Triathlon Homes LLP v Stratford Village Development Partnership & Anr
[2025] EWCA Civ 846
We discussed this case in Issue 284. Triathlon brought the proceedings in respect of five residential blocks at the former athletes’ village for the London 2012 Olympics at Stratford, now known as East Village. In November 2020, serious fire safety defects were discovered, relating both to the design and the construction of the various cladding systems adopted for the external facades. A programme of work to permanently remedy the defects at East Village by removing and replacing the exterior cladding was implemented. The total cost of the work was said to exceed £24.5 million. Triathlon sought, through section 124 of the Building Safety Act 2022 (“BSA”), a Remediation Contribution Order (“RCO”) of some £18 million towards the remediation costs from SVDP, the developer, and its parent company. These costs represented Triathlon’s share of the total and included historic costs that had been paid. The First-tier Tribunal (“FTT”) agreed that Triathlon was entitled to the RCOs it had sought.
The CA unanimously dismissed the appeals against the RCO noting the “thorough and careful” decision of the FTT. The CA agreed that it was “just and equitable” for the FTT to have granted the RCO. Nugee LJ noted that the point the FTT were making: “was that the policy of the Act was to place primary responsibility on the developer”. The FTT had also said that public funding was: “a matter of last resort and should not be seen as a primary source of funding where other parties, within the scope of section 124, are available as sources of funding”. Nugee LJ again said that the FTT were “justified” in saying this.

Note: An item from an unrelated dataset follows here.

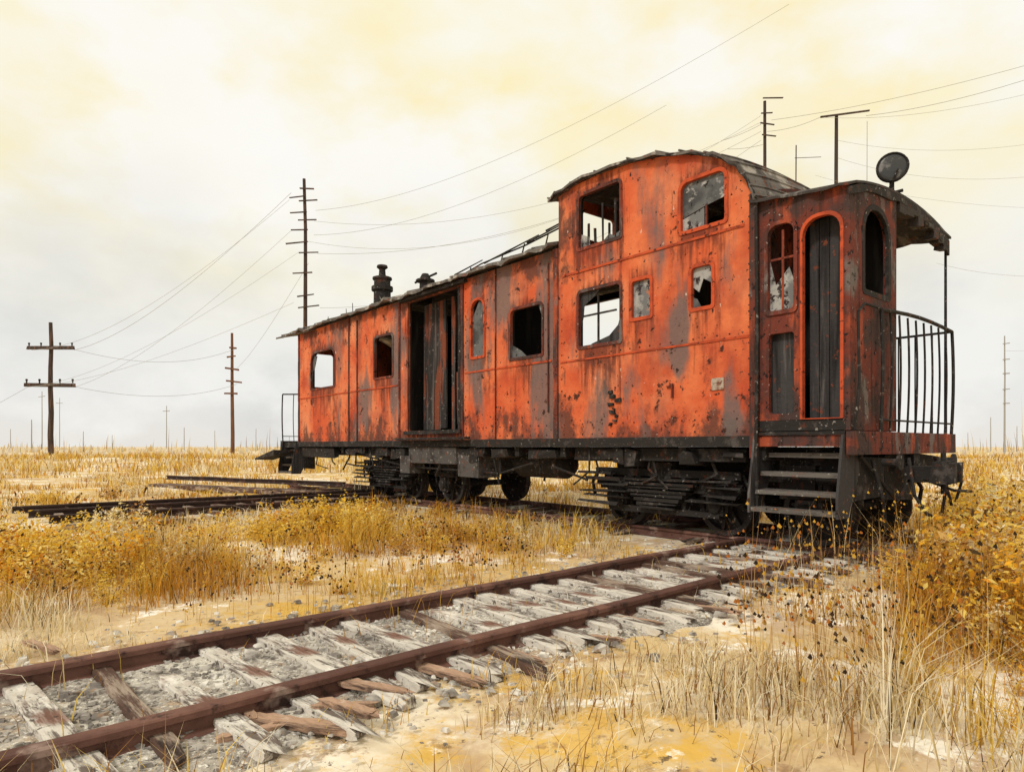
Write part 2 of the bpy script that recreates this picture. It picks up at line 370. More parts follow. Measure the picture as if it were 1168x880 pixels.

Nugee LJ did note that it would not necessarily always be just and equitable to make RCOs. The appellate judge referred to the situation where a director of a landlord was also a director of other companies which have no other connection with the landlord or its group. Here, such companies might have had nothing to do with the development and be engaged in entirely different businesses or might include a charitable company to which the director had given their time voluntarily.
The CA also confirmed that section 124 of the BSA had retrospective effect. This means that RCOs can be made in respect of remedial costs incurred before the commencement of the BSA. This will potentially provide an avenue for leaseholders/management companies to recover costs they may otherwise not have been able to recover and puts greater accountability on landlords and developers.